月刊誌の『花椿』を編集しているなかで、同世代の編集者やクリエイターに出会うチャンスが徐々に生まれました。それは『花椿』でよく原稿をいただいた執筆者の方々、池内紀先生のような世代の方とはまったく違う顔ぶれでした。勢いのある同世代の編集者たちがいる『STUDIO VOICE』や『DUNE』から少しずつ執筆の声がかかって、自分が書きたいことを書けるチャンスを見つけて、ガーリーカルチャーなどについて執筆していました。

 その流れで依頼が来たのが、『Baby Generation』の仕事でした。
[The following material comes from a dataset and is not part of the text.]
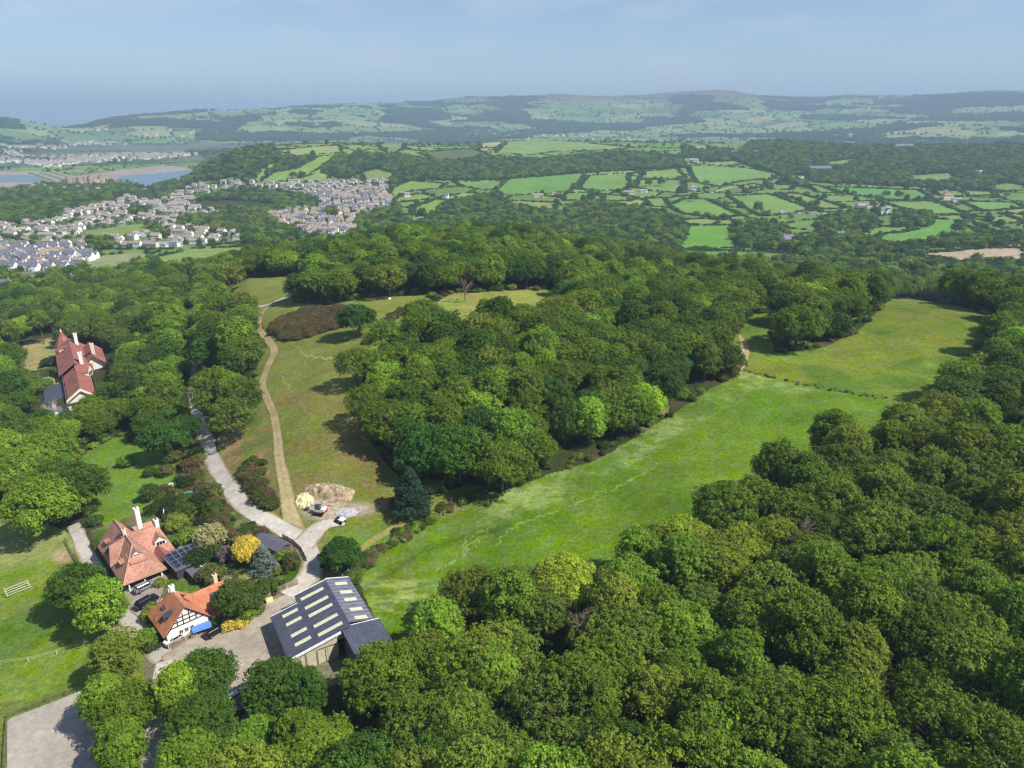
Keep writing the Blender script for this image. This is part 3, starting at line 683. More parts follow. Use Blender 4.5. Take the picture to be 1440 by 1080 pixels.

もとはといえば、1994年秋にX-girlのファッションショーのため、キム・ゴードンとソフィア・コッポラが川崎のクラブチッタへやってくるという情報をいち早くつかんでいて、一緒に取材しない? と写真家や編集者の人たちに声をかけていた私だったんです。そんなことから、そうした文化に興味をもつ人が草の根的に増えていった、という流れがありました。

 私自身は『花椿』の編集として企画を出して、映画ライターの松田広子さんにソフィア・コッポラのインタビュー(1995年4月号)、編集者の後藤繁雄さんにキム・ゴードンのインタビュー(同、「萬有対談」)をお願いしました。当時の私はこのキム・ゴードンの取材で、はじめて「エンパワーメント」という言葉を聞いたんです。

――キム・ゴードンが94年に始めたX-girlがあって、『Baby Generation』に出てくる人たちがその後の林さんの仕事につながっていく。『花椿』でそのころ一番つくりたい企画を実現できたというニューヨーク特集(「ニューヨークのニューな部分」1997年2月号)は、アメリカン・カルチャーと距離があったという『花椿』の編集部にとってもかなり大きな変化だったのではないでしょうか。

 ニューヨーク特集はさまざまな出会いのもとになりました。なかでもスーザン・チャンチオロとの出会いは印象的で、1996年から2001年まで、スーザンが展開したRUNコレクションを夢中になって取材しました。